Work instructions
Print the first line of the material below and each line after it, exactly as written, ending with the line that contains "b = MB(); b.box((-1,76,3.2),(9,12,6.0));".

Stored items
= = = = =
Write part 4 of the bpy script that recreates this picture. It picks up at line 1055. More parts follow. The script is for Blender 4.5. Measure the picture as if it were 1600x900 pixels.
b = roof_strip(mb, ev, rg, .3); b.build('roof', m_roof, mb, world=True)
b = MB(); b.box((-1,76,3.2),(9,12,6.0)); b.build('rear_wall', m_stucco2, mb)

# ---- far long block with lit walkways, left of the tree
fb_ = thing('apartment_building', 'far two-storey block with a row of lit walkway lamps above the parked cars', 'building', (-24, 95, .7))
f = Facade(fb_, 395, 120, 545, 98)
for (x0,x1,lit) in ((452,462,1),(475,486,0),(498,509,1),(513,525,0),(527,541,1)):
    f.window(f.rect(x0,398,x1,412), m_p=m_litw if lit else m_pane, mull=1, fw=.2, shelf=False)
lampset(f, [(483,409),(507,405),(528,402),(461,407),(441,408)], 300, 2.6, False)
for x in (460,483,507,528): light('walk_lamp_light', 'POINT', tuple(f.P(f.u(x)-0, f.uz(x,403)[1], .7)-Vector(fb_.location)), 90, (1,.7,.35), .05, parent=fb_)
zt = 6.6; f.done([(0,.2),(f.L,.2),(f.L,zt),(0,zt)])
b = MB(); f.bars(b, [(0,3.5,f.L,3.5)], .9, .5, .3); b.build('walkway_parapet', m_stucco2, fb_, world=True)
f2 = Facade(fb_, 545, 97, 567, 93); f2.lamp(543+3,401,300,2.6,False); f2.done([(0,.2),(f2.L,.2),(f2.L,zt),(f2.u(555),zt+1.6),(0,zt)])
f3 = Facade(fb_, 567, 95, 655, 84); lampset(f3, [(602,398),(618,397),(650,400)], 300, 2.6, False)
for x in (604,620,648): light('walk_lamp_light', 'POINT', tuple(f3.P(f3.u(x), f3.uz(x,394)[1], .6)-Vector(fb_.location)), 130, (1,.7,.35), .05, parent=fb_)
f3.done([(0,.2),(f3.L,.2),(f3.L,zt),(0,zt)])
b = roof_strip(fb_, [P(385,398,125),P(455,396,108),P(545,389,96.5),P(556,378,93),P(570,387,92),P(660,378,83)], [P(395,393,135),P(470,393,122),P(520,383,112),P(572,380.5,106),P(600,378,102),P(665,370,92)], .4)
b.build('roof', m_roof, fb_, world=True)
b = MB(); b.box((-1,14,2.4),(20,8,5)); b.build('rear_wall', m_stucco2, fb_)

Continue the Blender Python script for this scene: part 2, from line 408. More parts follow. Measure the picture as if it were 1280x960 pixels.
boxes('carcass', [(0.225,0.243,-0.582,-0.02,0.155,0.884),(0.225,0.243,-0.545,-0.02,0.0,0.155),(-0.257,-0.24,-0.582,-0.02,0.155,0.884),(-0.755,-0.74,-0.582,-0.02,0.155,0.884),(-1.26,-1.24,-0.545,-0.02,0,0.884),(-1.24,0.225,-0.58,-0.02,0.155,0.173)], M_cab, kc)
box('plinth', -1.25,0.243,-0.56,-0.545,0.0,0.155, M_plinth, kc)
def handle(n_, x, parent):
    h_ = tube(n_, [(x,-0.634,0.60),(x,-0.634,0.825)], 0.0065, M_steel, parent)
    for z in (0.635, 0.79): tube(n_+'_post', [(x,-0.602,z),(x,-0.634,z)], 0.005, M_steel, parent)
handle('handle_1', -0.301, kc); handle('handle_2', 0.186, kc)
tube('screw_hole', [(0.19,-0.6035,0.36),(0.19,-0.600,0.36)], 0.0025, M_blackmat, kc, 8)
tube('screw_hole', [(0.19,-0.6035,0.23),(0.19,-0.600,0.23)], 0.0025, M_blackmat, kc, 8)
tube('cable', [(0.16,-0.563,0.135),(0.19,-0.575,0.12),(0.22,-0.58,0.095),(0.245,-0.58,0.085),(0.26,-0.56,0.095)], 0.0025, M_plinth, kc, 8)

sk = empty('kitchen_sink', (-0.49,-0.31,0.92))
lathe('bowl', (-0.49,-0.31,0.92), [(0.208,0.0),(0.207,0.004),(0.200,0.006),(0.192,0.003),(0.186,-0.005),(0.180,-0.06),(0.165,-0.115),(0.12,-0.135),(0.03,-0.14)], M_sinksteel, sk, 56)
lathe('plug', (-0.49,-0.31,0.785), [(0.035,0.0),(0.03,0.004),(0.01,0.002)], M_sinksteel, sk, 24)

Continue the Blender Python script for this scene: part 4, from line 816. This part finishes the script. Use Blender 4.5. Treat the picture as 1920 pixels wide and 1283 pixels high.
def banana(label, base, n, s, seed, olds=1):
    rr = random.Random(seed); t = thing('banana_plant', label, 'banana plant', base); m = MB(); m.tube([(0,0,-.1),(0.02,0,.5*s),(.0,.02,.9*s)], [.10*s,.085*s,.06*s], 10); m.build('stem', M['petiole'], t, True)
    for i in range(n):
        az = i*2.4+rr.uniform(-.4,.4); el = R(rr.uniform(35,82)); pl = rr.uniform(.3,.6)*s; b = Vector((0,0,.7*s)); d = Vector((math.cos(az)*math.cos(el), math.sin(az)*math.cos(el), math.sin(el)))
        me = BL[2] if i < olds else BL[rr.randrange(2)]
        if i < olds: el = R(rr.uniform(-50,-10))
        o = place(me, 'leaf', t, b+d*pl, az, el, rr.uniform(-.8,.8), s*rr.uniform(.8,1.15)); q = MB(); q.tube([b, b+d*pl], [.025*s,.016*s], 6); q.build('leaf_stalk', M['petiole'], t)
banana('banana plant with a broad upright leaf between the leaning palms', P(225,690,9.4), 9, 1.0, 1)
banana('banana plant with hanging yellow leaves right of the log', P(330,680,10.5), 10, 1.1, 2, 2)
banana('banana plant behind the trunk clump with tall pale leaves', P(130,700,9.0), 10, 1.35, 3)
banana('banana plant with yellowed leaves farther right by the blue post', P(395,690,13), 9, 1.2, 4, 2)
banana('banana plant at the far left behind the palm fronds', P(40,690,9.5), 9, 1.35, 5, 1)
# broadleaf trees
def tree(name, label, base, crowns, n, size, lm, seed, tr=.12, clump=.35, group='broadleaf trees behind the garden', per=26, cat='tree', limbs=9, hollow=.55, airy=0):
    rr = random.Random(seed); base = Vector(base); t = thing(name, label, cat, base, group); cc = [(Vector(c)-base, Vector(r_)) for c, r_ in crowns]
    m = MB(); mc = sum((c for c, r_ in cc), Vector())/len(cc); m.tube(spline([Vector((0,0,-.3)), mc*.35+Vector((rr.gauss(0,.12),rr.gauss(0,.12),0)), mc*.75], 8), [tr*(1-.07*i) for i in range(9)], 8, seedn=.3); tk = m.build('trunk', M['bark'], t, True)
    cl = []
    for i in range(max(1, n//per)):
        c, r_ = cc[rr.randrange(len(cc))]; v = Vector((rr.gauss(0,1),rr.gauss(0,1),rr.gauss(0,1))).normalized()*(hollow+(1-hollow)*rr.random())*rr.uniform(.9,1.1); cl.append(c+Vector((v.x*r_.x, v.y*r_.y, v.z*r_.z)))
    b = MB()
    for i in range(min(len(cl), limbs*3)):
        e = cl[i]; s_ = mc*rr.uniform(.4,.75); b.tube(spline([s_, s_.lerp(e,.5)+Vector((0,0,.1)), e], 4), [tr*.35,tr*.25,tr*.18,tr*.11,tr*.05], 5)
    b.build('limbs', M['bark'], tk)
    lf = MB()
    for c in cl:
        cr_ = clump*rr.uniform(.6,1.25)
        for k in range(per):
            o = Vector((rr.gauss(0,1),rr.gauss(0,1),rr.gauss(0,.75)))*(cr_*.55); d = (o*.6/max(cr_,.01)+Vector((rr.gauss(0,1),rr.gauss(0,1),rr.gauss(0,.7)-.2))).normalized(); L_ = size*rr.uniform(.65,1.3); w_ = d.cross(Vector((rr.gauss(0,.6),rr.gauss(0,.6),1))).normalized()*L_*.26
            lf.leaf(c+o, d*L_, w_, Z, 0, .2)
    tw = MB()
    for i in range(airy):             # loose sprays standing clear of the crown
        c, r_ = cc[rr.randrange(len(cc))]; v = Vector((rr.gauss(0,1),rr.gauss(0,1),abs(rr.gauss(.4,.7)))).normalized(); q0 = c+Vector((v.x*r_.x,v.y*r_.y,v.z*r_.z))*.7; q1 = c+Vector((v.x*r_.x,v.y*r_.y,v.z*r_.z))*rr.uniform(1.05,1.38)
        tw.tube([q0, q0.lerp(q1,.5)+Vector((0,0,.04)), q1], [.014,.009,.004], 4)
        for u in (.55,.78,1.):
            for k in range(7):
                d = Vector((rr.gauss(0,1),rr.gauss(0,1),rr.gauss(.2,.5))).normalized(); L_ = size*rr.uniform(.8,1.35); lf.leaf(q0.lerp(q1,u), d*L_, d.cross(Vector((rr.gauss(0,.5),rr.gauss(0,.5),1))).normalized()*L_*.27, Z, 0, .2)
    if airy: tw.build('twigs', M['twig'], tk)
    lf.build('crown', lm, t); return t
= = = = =
Final result
Write part 4 of the bpy script that recreates this picture. It picks up at line 1055. More parts follow. The script is for Blender 4.5. Measure the picture as if it were 1600x900 pixels.
b = roof_strip(mb, ev, rg, .3); b.build('roof', m_roof, mb, world=True)
b = MB(); b.box((-1,76,3.2),(9,12,6.0)); b.build('rear_wall', m_stucco2, mb)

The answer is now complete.